Source material:
##########

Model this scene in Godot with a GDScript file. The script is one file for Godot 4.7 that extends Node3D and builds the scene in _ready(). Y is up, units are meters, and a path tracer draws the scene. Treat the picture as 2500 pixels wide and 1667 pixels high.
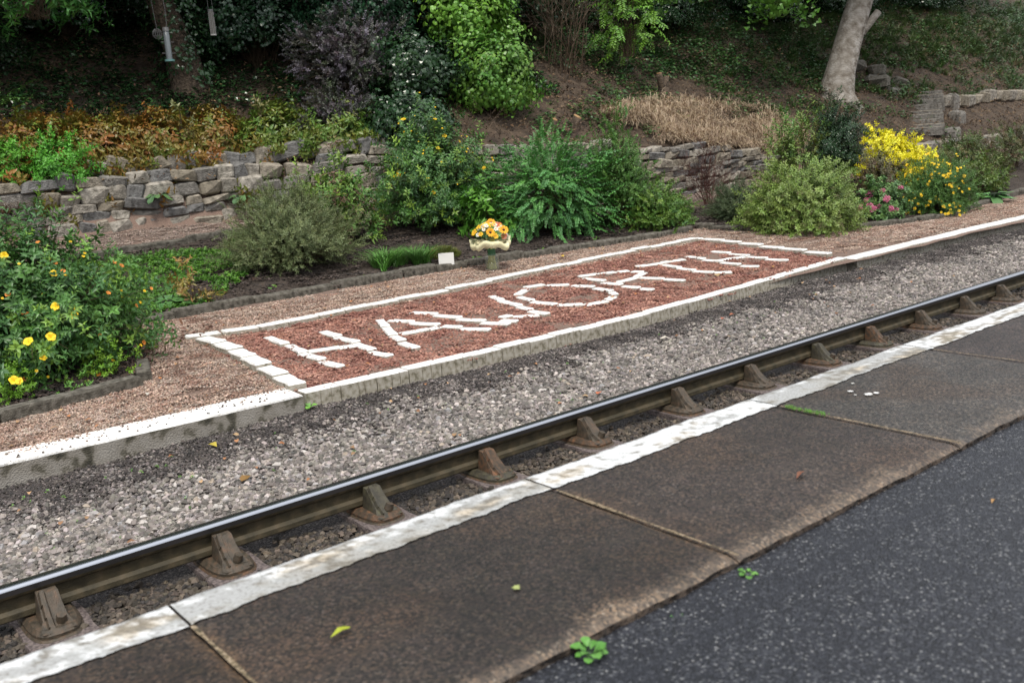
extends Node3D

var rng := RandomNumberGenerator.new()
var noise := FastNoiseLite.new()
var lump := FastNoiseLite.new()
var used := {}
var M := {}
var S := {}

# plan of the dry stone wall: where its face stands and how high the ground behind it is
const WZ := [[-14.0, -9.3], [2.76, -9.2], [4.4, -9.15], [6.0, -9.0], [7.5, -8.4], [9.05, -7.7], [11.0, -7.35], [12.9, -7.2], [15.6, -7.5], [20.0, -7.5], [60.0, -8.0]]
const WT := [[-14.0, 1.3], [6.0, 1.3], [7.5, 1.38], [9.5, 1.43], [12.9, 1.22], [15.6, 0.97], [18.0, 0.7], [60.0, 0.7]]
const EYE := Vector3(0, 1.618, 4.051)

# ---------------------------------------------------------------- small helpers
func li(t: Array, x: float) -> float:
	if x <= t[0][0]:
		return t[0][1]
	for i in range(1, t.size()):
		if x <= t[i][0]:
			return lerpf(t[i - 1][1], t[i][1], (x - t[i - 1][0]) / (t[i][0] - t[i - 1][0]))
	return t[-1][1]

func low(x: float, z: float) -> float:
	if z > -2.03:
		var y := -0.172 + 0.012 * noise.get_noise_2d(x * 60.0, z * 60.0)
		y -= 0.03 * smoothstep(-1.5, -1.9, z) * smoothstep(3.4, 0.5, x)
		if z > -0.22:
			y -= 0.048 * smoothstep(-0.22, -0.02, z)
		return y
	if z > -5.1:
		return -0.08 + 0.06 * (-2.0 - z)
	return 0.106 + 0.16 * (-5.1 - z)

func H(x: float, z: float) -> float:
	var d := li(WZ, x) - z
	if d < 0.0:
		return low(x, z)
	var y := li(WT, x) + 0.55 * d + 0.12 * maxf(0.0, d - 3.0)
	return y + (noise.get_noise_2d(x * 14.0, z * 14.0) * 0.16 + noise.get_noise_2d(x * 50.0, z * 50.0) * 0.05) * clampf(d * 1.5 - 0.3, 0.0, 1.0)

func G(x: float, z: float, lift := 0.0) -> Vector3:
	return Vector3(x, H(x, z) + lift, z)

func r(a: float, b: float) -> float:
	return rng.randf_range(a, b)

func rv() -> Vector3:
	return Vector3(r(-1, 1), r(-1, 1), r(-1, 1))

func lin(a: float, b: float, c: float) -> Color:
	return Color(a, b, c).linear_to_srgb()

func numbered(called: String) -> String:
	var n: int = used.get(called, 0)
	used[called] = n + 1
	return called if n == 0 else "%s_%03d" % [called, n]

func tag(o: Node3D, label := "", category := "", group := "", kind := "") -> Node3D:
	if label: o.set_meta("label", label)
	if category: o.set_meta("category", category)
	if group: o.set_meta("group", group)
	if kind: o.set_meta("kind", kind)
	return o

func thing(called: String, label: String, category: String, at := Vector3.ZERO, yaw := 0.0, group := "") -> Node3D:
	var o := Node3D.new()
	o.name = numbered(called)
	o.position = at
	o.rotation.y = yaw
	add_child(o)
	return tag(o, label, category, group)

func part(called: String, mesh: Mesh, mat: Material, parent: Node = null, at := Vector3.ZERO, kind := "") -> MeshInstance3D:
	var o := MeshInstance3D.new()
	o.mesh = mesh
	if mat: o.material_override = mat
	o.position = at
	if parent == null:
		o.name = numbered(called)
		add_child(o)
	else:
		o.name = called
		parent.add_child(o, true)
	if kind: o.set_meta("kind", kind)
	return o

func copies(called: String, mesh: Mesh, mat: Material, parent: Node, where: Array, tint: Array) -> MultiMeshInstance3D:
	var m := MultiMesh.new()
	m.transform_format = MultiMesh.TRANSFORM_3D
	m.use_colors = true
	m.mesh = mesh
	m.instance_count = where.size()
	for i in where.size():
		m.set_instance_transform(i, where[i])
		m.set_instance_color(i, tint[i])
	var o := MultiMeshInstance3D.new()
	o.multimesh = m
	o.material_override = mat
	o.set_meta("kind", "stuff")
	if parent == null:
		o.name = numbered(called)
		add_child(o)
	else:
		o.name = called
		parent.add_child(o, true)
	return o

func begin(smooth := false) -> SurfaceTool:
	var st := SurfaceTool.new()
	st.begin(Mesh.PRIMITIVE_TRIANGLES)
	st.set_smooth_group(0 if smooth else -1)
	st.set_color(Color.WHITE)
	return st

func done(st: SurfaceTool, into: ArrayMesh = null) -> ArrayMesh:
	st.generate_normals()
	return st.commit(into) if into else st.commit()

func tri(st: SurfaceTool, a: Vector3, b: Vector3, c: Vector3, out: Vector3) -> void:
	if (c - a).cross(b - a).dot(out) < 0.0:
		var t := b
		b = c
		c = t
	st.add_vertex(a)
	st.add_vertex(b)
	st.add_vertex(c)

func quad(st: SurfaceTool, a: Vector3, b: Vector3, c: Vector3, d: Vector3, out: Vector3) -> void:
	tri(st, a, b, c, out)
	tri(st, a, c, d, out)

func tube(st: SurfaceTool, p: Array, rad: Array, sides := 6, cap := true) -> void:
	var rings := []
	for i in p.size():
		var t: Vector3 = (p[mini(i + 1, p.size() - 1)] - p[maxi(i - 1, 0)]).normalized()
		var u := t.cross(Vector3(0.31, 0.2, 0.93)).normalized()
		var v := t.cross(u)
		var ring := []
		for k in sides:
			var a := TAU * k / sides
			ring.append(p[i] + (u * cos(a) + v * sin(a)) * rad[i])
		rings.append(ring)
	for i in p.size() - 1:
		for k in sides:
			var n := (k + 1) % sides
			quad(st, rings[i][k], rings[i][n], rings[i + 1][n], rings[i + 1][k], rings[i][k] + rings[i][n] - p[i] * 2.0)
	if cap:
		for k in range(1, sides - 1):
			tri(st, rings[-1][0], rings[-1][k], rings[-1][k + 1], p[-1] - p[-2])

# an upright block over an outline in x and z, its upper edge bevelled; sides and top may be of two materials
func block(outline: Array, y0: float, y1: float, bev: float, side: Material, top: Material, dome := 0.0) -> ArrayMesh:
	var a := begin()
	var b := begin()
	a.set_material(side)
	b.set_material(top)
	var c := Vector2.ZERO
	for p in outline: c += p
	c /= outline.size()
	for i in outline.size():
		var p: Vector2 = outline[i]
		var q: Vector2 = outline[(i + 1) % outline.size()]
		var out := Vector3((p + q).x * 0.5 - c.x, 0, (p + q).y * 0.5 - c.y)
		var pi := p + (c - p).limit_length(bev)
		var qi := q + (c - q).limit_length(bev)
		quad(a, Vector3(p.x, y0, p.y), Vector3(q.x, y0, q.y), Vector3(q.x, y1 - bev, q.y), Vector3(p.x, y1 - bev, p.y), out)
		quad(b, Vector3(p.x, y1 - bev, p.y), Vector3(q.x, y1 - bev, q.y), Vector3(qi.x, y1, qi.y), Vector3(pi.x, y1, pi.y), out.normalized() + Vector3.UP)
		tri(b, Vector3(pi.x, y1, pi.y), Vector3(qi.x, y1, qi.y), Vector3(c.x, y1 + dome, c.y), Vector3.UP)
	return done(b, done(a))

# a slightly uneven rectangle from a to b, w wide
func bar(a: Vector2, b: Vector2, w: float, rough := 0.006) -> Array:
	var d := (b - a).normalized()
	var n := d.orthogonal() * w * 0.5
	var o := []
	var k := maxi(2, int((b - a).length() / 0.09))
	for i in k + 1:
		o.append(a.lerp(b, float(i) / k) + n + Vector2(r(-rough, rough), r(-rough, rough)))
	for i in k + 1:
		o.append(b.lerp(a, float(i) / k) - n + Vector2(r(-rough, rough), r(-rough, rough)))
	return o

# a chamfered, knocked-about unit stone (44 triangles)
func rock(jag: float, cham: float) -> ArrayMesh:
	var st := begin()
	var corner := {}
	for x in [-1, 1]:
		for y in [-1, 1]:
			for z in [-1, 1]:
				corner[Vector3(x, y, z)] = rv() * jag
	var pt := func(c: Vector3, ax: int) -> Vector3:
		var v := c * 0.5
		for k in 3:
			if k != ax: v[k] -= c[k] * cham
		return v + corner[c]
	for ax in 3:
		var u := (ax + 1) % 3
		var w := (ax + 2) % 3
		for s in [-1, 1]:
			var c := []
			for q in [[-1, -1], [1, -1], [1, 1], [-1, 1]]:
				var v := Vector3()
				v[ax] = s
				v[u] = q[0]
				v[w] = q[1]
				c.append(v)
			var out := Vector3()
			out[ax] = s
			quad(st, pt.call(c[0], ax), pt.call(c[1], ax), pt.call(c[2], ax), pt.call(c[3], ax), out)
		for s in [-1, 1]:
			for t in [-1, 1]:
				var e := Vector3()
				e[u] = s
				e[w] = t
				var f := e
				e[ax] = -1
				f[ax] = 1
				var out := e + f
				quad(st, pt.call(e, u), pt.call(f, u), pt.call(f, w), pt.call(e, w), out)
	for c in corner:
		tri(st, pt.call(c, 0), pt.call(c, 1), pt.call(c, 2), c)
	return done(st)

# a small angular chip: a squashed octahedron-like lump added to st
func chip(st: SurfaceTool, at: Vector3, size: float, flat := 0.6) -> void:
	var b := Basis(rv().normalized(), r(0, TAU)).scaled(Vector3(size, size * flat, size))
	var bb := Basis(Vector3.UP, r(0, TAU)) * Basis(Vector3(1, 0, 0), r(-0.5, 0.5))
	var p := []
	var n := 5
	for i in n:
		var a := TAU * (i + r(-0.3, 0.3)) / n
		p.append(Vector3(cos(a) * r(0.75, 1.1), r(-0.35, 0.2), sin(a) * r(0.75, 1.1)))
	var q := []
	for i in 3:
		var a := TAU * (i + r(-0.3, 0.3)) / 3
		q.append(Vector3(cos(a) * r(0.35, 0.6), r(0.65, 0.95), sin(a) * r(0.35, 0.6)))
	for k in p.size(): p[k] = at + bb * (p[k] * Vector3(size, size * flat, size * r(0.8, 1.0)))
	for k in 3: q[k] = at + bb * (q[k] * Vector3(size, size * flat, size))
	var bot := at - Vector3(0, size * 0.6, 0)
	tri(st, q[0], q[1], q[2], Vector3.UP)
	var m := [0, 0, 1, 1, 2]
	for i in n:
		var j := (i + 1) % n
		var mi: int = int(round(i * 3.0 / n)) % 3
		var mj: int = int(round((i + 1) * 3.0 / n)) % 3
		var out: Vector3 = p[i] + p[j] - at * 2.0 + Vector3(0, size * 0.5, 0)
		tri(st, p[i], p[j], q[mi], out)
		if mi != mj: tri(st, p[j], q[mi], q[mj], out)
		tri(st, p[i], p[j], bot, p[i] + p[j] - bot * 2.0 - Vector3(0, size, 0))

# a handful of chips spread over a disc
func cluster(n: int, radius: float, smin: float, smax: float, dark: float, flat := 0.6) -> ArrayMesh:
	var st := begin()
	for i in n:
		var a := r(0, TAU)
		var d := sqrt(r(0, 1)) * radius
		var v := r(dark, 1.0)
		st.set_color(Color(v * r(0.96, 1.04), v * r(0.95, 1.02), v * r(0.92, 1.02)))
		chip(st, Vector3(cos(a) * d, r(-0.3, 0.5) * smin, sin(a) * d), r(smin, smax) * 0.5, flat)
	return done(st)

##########

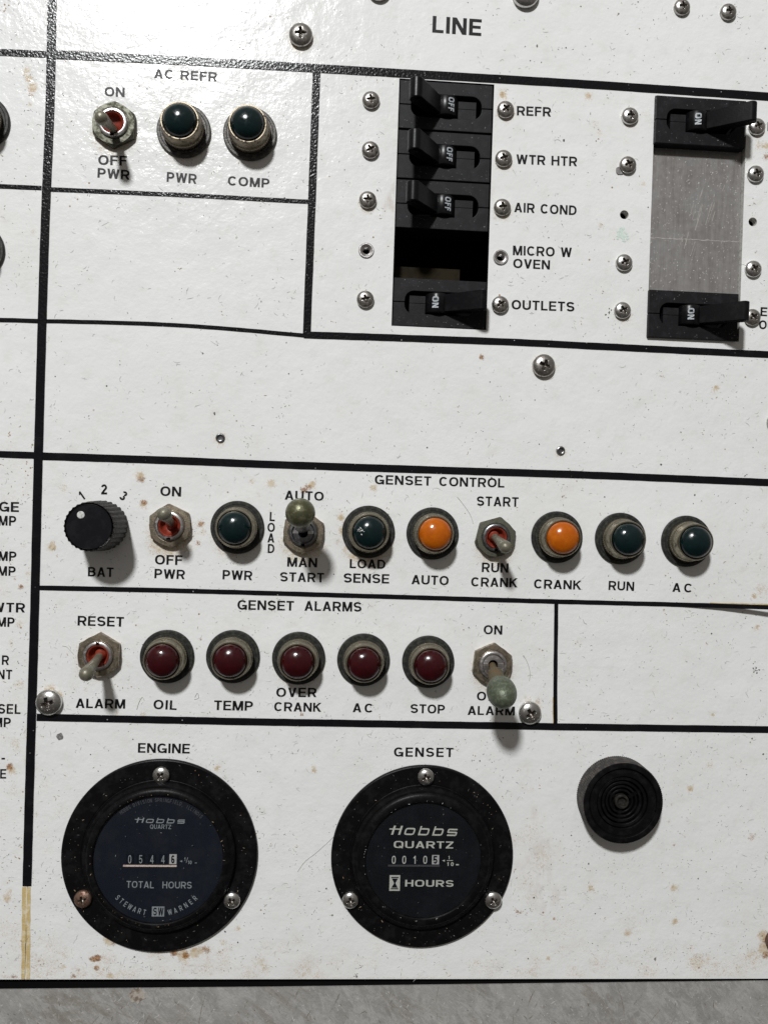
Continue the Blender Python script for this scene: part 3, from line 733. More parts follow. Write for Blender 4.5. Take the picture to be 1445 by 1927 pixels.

##########

Your objective:
Among the entries above, take the lines from the one with "Model this scene" through the one with "return 0.106 + 0.16 * (-5.1 - z)" and retype them exactly, leaving out the pictures.

Finished task:
Model this scene in Godot with a GDScript file. The script is one file for Godot 4.7 that extends Node3D and builds the scene in _ready(). Y is up, units are meters, and a path tracer draws the scene. Treat the picture as 2500 pixels wide and 1667 pixels high.
extends Node3D

var rng := RandomNumberGenerator.new()
var noise := FastNoiseLite.new()
var lump := FastNoiseLite.new()
var used := {}
var M := {}
var S := {}

# plan of the dry stone wall: where its face stands and how high the ground behind it is
const WZ := [[-14.0, -9.3], [2.76, -9.2], [4.4, -9.15], [6.0, -9.0], [7.5, -8.4], [9.05, -7.7], [11.0, -7.35], [12.9, -7.2], [15.6, -7.5], [20.0, -7.5], [60.0, -8.0]]
const WT := [[-14.0, 1.3], [6.0, 1.3], [7.5, 1.38], [9.5, 1.43], [12.9, 1.22], [15.6, 0.97], [18.0, 0.7], [60.0, 0.7]]
const EYE := Vector3(0, 1.618, 4.051)

# ---------------------------------------------------------------- small helpers
func li(t: Array, x: float) -> float:
	if x <= t[0][0]:
		return t[0][1]
	for i in range(1, t.size()):
		if x <= t[i][0]:
			return lerpf(t[i - 1][1], t[i][1], (x - t[i - 1][0]) / (t[i][0] - t[i - 1][0]))
	return t[-1][1]

func low(x: float, z: float) -> float:
	if z > -2.03:
		var y := -0.172 + 0.012 * noise.get_noise_2d(x * 60.0, z * 60.0)
		y -= 0.03 * smoothstep(-1.5, -1.9, z) * smoothstep(3.4, 0.5, x)
		if z > -0.22:
			y -= 0.048 * smoothstep(-0.22, -0.02, z)
		return y
	if z > -5.1:
		return -0.08 + 0.06 * (-2.0 - z)
	return 0.106 + 0.16 * (-5.1 - z)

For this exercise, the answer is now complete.